Cameras watched what was going on to ensure the process worked. It was made by machine, so there was no human involvement. “It’s the first real Italian cheese made with the Padwa system. All they had to do was press the start button.”

Rabbi Padwa was also behind the elevation of Ryvita from regular kosher crispbread to the higher-level Pas Yisrael hechsher, allowing even the most devout diner to snack on it.

He has a special interest in whisky and has been a pioneer in developing kosher whisky, of which, he says, there are a now a dozen. “I campaigned for 28 years for them and have visited many distilleries. Whiskies with special finishes are matured in different casks, which affects the kashrut.”

It’s a subject on which he has spoken all over the world and is himself an appreciator. “I only drink single malts but I’ve never been intoxicated in my life.”

He has recently worked with English wine connoisseurs Nathan Hill and Tom Harrow of Honest Grapes to produce a kosher version of Bordeaux wine, Chateau Pontet-Labrie. “It was a fantastic plan. A consortium of well-off people who couldn’t find high quality kosher wine, decided to commission their own kosher wine. They wanted it exclusive, so are only producing two barrels.”
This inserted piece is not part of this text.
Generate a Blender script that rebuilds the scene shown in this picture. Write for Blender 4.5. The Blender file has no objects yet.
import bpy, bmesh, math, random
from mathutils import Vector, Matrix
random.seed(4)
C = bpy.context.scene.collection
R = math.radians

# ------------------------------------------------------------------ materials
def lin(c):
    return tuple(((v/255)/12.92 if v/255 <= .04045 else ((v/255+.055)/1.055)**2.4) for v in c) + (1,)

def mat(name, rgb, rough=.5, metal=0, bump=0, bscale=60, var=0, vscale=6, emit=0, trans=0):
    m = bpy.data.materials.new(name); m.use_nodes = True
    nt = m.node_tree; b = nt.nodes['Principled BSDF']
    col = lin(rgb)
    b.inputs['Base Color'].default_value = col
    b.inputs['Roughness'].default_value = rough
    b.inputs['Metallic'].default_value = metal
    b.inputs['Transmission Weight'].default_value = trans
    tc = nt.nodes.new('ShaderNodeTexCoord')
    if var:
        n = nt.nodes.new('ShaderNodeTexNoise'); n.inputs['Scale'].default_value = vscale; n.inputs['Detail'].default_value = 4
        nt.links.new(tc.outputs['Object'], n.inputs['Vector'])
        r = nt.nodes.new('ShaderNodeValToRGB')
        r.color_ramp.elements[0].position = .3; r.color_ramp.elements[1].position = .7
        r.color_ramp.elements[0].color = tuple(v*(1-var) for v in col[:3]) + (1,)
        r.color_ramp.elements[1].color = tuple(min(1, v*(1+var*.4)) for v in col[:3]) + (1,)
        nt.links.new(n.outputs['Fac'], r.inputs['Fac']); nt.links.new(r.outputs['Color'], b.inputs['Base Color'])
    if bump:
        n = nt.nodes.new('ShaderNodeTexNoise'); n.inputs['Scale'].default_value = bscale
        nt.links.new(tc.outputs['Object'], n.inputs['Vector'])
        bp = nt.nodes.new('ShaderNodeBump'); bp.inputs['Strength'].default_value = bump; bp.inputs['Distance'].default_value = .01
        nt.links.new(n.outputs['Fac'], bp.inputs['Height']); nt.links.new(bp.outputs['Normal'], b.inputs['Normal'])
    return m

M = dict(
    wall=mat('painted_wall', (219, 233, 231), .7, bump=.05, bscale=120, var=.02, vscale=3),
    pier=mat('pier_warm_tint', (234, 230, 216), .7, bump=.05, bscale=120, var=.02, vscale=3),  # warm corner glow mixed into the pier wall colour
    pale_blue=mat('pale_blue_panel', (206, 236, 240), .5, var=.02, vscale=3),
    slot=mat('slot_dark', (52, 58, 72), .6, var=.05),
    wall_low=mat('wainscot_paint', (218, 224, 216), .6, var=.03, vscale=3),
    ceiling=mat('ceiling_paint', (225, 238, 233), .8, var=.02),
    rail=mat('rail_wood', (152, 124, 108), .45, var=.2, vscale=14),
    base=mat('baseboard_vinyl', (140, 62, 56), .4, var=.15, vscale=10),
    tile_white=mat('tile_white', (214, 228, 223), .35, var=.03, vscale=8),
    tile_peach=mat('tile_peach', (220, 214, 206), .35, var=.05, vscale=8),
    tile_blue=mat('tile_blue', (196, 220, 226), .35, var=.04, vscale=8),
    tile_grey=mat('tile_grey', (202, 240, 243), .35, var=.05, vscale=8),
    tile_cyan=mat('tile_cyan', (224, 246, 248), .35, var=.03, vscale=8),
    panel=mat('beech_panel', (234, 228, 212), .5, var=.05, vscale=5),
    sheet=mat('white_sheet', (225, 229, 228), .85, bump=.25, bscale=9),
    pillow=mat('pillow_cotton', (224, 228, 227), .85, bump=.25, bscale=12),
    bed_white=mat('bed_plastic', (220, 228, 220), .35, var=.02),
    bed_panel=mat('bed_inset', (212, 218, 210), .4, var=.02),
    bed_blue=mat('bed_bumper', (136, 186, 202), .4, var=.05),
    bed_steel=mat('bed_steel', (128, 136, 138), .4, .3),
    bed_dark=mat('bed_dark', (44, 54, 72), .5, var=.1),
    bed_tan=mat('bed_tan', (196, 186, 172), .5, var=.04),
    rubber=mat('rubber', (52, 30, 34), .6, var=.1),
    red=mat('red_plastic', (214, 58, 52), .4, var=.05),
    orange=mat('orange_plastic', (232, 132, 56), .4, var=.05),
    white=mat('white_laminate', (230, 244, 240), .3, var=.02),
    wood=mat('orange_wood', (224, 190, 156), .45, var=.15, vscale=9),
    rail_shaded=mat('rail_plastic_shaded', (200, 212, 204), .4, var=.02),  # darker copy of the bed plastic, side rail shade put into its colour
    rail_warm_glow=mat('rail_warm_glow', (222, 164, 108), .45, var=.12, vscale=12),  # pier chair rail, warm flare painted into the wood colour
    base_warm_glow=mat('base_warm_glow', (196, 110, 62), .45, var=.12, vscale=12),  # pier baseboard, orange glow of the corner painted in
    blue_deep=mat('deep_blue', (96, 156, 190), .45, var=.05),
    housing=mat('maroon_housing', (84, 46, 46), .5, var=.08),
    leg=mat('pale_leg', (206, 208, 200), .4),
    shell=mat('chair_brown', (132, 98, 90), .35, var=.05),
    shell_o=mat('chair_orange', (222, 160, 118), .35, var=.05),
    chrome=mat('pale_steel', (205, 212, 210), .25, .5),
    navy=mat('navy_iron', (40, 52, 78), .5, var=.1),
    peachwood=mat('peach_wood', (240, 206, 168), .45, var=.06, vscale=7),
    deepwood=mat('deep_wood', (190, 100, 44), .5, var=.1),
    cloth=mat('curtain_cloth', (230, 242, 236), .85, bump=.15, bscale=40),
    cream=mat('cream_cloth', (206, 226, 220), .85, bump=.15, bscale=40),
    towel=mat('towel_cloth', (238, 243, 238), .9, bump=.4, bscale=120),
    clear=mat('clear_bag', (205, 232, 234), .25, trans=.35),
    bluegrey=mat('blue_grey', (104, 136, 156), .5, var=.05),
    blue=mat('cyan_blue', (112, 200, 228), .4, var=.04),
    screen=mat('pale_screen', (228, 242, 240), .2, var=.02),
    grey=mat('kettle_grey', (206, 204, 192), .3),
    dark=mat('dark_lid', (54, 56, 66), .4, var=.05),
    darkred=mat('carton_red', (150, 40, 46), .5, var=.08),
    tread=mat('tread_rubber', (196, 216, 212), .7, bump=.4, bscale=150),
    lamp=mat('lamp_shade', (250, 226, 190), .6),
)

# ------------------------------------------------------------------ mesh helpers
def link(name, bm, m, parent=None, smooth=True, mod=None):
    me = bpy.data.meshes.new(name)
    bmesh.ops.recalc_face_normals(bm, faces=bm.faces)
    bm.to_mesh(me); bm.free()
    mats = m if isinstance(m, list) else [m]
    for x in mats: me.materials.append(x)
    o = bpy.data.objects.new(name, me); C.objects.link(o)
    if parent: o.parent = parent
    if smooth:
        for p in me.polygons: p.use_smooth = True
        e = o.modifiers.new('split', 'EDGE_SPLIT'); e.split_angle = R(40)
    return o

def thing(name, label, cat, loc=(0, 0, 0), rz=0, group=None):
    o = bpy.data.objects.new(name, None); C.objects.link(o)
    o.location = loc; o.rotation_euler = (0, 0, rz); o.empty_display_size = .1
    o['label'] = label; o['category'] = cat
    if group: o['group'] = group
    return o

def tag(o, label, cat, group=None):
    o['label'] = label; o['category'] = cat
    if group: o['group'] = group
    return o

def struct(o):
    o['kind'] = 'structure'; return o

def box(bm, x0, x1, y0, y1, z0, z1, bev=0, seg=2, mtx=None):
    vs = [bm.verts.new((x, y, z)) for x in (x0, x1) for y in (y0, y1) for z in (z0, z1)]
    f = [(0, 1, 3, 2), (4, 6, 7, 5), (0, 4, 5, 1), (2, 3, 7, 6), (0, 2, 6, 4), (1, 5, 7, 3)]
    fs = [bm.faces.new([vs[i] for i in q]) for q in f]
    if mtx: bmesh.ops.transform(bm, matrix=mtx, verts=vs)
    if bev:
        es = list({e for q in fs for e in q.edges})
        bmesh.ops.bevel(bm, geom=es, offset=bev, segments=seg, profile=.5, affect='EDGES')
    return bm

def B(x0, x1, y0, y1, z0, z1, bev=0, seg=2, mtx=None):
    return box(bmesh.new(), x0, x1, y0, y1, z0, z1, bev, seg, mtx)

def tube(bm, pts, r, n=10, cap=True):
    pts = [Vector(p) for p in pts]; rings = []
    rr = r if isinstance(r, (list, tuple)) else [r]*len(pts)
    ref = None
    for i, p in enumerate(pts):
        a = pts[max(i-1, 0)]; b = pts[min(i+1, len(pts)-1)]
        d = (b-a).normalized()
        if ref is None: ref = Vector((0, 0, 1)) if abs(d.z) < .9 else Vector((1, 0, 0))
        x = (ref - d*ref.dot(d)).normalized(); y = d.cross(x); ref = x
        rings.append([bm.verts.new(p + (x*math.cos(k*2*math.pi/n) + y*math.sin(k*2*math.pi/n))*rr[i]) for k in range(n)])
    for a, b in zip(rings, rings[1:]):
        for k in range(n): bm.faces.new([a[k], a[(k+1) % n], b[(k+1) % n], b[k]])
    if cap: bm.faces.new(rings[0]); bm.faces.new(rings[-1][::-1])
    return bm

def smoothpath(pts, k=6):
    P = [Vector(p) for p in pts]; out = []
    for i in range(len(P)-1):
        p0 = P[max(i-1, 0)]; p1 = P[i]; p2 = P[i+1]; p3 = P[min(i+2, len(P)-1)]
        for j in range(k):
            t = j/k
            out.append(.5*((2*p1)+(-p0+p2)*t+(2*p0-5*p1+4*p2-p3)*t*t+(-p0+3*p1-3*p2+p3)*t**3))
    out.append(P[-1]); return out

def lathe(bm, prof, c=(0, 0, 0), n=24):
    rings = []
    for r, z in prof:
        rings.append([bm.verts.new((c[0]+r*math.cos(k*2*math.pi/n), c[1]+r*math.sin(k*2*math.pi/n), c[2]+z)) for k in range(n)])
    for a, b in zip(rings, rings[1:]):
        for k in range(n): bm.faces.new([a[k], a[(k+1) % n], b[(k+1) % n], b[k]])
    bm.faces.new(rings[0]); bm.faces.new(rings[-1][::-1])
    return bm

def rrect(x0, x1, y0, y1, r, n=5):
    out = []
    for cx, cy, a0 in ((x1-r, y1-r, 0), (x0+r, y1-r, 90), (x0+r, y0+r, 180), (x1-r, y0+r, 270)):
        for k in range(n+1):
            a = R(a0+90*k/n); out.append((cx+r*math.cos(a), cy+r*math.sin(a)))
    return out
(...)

He explains that it was an expensive business. As kosher wine must be produced entirely and throughout by devout Jews and not touched by anyone else, the amount of labour involved in supervising two barrels was the same as for 200,000 litres.

“It was the only way for this group to produce a kosher version of this wine and they will have 70 cases of a wine that no one else will have.”

He’s also a foodie. “I love cooking but never use recipes. I’m very inventive.” Kashrut restricts what he can try when travelling: “When clients take me out to dinner, I eat only fruits and vegetables, but I watch what they eat and ask questions.”

So, if you try a new sort of kosher whisky, or notice an obscure ingredient in your kosher foodstuff, you probably have Rabbi Padwa to thank.